ZnO Nano-particle-reinforced Sn58Bi Low Temperature Solder for Flexible Display Application
Jang Baeg Kim(김장백),Sri Harini Rajendran(라젠드란 스리 하리니),Hye Jun Kang(강혜준),Jae Pil Jung(정재필) 대한용접·접합학회 2021 대한용접학회 특별강연 및 학술발표대회 개요집 Vol.2021 No.5
With the WEEE (2012-19-EU) and RoHS (2002-95-EU) implementation, series of lead-free solders has been developed to meet the demands for various temperature ranges. Sn-58Bi solder is an interesting low-temperature candidate which meets the environmental standards of consumer electronics with good structural and mechanical reliability. However, presence of coarse Bi phase remains a serious concern in terms of mechanical reliability. Many methods have been adopted by the researches to enhance the reliability of Sn-Bi solders such as micro-alloying and the addition of second phase nanoparticles. Whereas nanoparticles are found to enhance the mechanical properties to a greater extent. The Sn58Bi low temperature solder can be applied to flexible display application.
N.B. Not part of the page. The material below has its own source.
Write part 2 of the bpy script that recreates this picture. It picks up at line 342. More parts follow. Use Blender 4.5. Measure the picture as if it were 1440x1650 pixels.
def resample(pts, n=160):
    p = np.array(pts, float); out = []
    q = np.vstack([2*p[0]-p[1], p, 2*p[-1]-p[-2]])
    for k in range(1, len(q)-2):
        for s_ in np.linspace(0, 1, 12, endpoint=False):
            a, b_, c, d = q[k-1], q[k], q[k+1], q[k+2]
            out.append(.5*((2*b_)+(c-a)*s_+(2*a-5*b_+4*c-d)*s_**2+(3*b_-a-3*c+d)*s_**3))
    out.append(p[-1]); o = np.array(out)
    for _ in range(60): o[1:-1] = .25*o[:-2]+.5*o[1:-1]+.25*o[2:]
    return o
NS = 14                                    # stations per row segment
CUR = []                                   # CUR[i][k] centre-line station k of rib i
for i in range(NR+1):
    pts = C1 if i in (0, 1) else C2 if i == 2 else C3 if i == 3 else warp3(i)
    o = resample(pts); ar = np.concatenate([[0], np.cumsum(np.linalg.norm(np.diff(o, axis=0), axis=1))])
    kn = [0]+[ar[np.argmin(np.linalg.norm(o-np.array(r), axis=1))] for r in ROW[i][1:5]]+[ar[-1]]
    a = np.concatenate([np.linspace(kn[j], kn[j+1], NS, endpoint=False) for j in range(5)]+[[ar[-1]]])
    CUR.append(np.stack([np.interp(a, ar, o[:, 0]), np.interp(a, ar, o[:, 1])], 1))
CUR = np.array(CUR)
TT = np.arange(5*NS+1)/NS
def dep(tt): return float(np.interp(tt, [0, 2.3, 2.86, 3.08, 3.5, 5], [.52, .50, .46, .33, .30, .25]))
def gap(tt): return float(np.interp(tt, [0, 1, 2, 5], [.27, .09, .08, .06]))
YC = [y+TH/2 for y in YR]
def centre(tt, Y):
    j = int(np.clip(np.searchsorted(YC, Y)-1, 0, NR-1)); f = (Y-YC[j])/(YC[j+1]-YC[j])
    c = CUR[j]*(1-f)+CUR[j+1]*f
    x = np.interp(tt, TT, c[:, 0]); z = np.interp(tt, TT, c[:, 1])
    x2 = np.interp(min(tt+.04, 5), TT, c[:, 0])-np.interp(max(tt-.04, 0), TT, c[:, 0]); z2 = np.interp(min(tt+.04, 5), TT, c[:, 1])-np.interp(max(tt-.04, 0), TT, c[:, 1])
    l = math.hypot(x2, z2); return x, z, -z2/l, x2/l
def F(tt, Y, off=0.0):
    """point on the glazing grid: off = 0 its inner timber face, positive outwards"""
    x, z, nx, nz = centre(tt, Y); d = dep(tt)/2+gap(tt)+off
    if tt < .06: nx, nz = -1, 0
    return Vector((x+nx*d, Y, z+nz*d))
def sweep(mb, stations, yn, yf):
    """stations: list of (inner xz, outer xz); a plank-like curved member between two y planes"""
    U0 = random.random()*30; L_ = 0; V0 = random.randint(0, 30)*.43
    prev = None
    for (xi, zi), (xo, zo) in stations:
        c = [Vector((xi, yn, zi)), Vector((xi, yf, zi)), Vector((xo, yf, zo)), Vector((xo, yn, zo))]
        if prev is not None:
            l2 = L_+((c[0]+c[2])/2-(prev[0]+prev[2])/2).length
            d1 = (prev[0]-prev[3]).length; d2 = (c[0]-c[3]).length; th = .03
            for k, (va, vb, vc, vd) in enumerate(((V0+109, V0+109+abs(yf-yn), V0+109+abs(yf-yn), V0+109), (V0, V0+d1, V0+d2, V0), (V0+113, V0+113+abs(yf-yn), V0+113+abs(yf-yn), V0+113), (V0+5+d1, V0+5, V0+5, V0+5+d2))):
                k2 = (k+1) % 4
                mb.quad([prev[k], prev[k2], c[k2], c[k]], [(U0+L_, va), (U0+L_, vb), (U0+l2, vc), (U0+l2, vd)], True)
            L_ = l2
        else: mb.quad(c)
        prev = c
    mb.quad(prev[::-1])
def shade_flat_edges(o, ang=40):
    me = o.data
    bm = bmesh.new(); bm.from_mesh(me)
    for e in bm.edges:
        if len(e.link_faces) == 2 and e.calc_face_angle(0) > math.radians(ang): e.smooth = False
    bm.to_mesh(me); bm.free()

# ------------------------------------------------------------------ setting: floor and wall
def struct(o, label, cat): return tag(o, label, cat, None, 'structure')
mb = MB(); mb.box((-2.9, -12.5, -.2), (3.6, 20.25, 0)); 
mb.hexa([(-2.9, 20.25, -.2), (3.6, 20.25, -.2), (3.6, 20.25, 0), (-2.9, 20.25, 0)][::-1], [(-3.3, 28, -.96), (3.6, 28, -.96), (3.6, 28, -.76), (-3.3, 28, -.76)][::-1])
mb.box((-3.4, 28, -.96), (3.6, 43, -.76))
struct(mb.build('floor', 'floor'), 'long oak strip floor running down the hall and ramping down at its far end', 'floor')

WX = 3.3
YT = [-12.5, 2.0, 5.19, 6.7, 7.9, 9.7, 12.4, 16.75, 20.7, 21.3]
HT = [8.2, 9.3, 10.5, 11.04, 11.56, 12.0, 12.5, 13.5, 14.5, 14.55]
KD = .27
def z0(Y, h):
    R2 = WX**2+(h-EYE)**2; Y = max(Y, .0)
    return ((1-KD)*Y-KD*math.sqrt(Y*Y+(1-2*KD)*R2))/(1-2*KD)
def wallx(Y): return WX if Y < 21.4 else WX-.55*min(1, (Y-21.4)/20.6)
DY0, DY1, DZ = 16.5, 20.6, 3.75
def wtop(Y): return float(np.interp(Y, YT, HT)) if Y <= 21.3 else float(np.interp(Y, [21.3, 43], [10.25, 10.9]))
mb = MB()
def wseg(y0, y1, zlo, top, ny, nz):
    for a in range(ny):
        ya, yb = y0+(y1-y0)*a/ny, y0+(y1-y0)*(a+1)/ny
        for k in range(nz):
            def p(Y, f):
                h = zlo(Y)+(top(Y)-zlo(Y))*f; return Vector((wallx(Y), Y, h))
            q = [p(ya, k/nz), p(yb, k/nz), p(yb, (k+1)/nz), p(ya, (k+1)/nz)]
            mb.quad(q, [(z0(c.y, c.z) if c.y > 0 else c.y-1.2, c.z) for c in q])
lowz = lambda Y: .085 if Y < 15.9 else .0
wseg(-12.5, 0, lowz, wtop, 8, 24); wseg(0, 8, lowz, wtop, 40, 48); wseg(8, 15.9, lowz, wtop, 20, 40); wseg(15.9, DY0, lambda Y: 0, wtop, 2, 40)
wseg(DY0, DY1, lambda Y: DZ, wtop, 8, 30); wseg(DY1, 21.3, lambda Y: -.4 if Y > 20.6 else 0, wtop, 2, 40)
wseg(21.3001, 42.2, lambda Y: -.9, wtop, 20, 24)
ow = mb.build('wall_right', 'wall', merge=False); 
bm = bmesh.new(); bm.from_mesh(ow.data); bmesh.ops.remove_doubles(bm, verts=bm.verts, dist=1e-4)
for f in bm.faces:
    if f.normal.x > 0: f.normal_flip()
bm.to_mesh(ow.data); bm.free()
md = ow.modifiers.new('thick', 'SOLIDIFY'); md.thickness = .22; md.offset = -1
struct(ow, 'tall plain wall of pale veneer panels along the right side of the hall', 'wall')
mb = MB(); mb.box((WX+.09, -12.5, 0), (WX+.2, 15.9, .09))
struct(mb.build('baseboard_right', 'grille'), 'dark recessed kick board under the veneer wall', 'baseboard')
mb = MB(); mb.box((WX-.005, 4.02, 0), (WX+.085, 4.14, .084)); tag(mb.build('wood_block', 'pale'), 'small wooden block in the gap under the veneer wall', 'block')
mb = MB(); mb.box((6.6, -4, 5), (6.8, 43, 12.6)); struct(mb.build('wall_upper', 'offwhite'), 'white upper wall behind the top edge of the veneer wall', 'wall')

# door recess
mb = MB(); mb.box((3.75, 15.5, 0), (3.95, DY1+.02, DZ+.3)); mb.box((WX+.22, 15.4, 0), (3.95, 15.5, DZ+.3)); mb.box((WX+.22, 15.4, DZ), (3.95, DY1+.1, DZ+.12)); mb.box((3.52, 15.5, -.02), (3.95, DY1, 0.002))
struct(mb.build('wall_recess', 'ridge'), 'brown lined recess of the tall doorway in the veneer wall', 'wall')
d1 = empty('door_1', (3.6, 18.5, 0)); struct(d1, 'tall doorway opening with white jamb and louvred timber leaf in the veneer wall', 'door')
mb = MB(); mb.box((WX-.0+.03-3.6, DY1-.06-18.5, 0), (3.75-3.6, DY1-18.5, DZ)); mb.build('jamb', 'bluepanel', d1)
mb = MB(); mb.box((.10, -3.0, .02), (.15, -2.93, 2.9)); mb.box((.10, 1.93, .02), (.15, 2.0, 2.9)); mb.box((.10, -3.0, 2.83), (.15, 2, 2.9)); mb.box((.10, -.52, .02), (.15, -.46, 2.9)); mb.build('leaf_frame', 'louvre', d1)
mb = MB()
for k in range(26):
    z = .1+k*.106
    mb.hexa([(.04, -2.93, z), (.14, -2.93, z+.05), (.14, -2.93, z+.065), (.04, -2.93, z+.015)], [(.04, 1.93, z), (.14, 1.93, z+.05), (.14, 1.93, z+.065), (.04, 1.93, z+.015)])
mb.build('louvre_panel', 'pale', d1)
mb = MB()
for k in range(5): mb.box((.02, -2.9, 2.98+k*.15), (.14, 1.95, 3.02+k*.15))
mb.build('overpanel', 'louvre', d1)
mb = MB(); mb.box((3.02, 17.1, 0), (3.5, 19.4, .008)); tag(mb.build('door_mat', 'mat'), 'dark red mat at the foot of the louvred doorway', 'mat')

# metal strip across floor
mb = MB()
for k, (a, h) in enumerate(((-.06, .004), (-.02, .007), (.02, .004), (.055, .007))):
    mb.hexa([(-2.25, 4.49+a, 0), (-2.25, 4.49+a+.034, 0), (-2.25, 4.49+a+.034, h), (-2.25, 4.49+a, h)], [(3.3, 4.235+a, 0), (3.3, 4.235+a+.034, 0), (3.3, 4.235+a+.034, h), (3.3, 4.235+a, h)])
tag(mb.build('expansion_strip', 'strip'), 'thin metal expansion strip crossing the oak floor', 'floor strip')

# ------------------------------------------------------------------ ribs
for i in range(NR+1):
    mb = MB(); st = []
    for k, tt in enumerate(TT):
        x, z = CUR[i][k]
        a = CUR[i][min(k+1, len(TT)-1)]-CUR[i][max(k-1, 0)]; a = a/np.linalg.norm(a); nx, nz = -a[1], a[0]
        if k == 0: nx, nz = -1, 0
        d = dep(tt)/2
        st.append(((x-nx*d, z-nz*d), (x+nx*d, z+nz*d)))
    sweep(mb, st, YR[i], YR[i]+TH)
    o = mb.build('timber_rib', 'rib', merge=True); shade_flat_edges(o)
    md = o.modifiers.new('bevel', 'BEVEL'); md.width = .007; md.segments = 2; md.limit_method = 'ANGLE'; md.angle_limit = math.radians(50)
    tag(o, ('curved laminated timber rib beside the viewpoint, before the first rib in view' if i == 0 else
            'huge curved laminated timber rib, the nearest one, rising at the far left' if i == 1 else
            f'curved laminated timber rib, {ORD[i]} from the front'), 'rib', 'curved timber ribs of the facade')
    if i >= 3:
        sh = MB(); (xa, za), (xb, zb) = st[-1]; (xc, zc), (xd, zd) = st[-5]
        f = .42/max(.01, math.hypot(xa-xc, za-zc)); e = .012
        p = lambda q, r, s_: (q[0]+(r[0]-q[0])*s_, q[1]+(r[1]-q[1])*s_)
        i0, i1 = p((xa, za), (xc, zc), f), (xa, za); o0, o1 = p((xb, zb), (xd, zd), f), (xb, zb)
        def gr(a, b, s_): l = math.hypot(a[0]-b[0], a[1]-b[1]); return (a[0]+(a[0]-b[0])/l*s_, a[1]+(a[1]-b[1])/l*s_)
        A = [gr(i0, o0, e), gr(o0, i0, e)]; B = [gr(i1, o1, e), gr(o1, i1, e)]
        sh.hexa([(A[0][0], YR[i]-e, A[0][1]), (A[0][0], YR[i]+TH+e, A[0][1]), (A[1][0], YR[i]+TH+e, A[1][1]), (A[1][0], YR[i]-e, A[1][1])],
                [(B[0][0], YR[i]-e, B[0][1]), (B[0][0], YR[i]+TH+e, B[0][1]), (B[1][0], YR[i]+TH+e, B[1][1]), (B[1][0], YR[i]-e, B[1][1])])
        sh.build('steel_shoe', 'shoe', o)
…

In the present work, ZrO2 nanoparticles were used as an additive in Sn-58Bi solder. The microstructure and spreading of Sn58Bi nanocomposite solder have been characterized by Scanning electron microscope and spreading test. Addition of ZnO nanoparticles is found to reduce the Sn-Bi interphase spacing and enhanced the spreading kinetics of Sn58Bi solder. Also, nanoparticles enhanced the tensile strength of Sn58Bi solder by dispersion strengthening. Ductility of Sn58Bi solder is enhanced for lower ZnO additions with dominant bulge fracture. However, at higher additions fracture surface is dominated by cleavage fracture.